Informou a justiça brasileira do recurso a contas no BES para lavar dinheiro?
Sim. Dei conta da informação a um agente da polícia federal. Eles usavam também um banco libanês com sede em França, o Banque de La Mediterranée France.
Naquela altura havia grande aproximação entre governos de Portugal e do Brasil….
Sim estava a correr o negócio entre a Oi e a PT. Ouvi o grupo do Janene dizer que a operação Oi/PT e Vivo/Telefonica tinha movimentado dinheiro…
Do conhecimento que tem, em que medida é que o caso BES-GES pode estar interligado com o grupo ligado ao “mensalão-petrolão”?
Como já disse tentaram usar-me, em 2008, para trazer dinheiro da Europa. Depois descobri que seria do Porto. Também descobri que o grupo operava com o BES e com um banco árabe, o Mediterranée. Estes bancos eram as fontes de recurso do Janene. O cruzamento de nomes de pessoas ligadas ao BES com passaporte brasileiro e os envolvidos no “petrolão” e “mensalão” pode dar pistas. Tenho certeza que encontrarão um elo.
Foi depois destes incidentes que decidiu denunciar?
Depois de perceber que a turma do José Janene estava a usar a minha empresa para lavar dinheiro, disse-lhes: ‘Não aceito, pois estão a mexer com dinheiro sujo ligado ao Governo’. E fui denunciar. Em 2010 o Janene morre.

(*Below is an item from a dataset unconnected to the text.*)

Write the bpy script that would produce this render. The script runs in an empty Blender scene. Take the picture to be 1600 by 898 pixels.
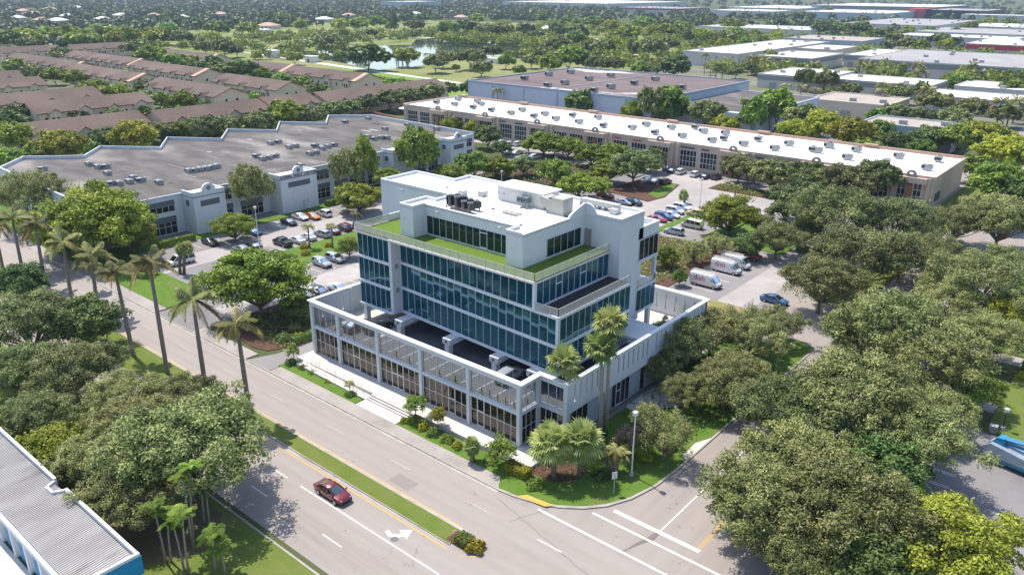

E em 2011 houve o julgamento do “mensalão”. Eu sabia que a operação era transpartidária, não era só o PT. O esquema já estava montado. Janene falava com muita convicção sobre tudo. Ele montava os “currais eleitorais” e vendia. Quando José Dirceu [chefe da Casa Civil do Presidente Lula da Silva] chegou ao poder, percebeu que Janene tinha o maior número de redutos. E Alberto Youssef pagava tudo aquilo que Janene pedia, mas não tinha muita importância política. Depois de 2010, Youssef tomou o lugar de Janene.
E o senhor regressou ao Brasil?
Sim. Entre 2012 e 2013 estive no Brasil. E em 2014 estoura a Lava Jato. E os meus clientes se assustaram. Quando eu vi essas pessoas sendo presas, comuniquei com o juiz. Poucas horas depois estou a ser entrevistado pelos repórteres. Foi quando li todo o processo. E aí tive de sair de novo. Agora estou voltando para depor.